WRITTEN INSTRUCTION: Can you write out all of the material below, word for word?
***** INFORMATION SHOWN *****
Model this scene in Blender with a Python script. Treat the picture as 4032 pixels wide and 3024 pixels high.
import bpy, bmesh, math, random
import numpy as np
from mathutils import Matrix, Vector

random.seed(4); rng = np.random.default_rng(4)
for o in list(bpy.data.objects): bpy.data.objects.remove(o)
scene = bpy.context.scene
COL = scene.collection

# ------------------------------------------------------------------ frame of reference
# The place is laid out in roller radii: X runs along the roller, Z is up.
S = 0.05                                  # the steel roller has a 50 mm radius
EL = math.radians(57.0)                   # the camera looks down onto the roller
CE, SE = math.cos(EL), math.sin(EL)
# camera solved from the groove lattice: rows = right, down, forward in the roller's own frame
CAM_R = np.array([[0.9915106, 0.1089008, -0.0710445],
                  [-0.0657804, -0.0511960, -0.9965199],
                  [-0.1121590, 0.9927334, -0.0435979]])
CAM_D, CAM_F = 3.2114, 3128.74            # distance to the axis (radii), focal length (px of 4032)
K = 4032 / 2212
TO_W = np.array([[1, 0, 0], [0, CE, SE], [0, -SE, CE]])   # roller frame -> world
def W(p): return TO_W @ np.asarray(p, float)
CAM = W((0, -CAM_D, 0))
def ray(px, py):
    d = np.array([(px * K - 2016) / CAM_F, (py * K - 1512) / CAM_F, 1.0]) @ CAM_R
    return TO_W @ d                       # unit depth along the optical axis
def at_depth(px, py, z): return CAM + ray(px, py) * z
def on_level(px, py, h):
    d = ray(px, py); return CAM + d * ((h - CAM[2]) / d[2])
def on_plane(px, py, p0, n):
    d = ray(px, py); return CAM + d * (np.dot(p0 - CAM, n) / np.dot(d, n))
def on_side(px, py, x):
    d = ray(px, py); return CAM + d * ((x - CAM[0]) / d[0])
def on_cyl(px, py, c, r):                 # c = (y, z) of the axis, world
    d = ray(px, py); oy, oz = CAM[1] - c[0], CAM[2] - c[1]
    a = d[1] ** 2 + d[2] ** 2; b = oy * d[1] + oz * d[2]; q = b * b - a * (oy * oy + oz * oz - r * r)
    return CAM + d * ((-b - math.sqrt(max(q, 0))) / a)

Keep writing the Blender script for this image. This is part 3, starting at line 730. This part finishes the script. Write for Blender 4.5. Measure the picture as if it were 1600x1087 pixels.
*****
CORRECT RESULT:
Model this scene in Blender with a Python script. Treat the picture as 4032 pixels wide and 3024 pixels high.
import bpy, bmesh, math, random
import numpy as np
from mathutils import Matrix, Vector

random.seed(4); rng = np.random.default_rng(4)
for o in list(bpy.data.objects): bpy.data.objects.remove(o)
scene = bpy.context.scene
COL = scene.collection

# ------------------------------------------------------------------ frame of reference
# The place is laid out in roller radii: X runs along the roller, Z is up.
S = 0.05                                  # the steel roller has a 50 mm radius
EL = math.radians(57.0)                   # the camera looks down onto the roller
CE, SE = math.cos(EL), math.sin(EL)
# camera solved from the groove lattice: rows = right, down, forward in the roller's own frame
CAM_R = np.array([[0.9915106, 0.1089008, -0.0710445],
                  [-0.0657804, -0.0511960, -0.9965199],
                  [-0.1121590, 0.9927334, -0.0435979]])
CAM_D, CAM_F = 3.2114, 3128.74            # distance to the axis (radii), focal length (px of 4032)
K = 4032 / 2212
TO_W = np.array([[1, 0, 0], [0, CE, SE], [0, -SE, CE]])   # roller frame -> world
def W(p): return TO_W @ np.asarray(p, float)
CAM = W((0, -CAM_D, 0))
def ray(px, py):
    d = np.array([(px * K - 2016) / CAM_F, (py * K - 1512) / CAM_F, 1.0]) @ CAM_R
    return TO_W @ d                       # unit depth along the optical axis
def at_depth(px, py, z): return CAM + ray(px, py) * z
def on_level(px, py, h):
    d = ray(px, py); return CAM + d * ((h - CAM[2]) / d[2])
def on_plane(px, py, p0, n):
    d = ray(px, py); return CAM + d * (np.dot(p0 - CAM, n) / np.dot(d, n))
def on_side(px, py, x):
    d = ray(px, py); return CAM + d * ((x - CAM[0]) / d[0])
def on_cyl(px, py, c, r):                 # c = (y, z) of the axis, world
    d = ray(px, py); oy, oz = CAM[1] - c[0], CAM[2] - c[1]
    a = d[1] ** 2 + d[2] ** 2; b = oy * d[1] + oz * d[2]; q = b * b - a * (oy * oy + oz * oz - r * r)
    return CAM + d * ((-b - math.sqrt(max(q, 0))) / a)

Keep writing the Blender script for this image. This is part 3, starting at line 730. This part finishes the script. Write for Blender 4.5. Measure the picture as if it were 1600x1087 pixels.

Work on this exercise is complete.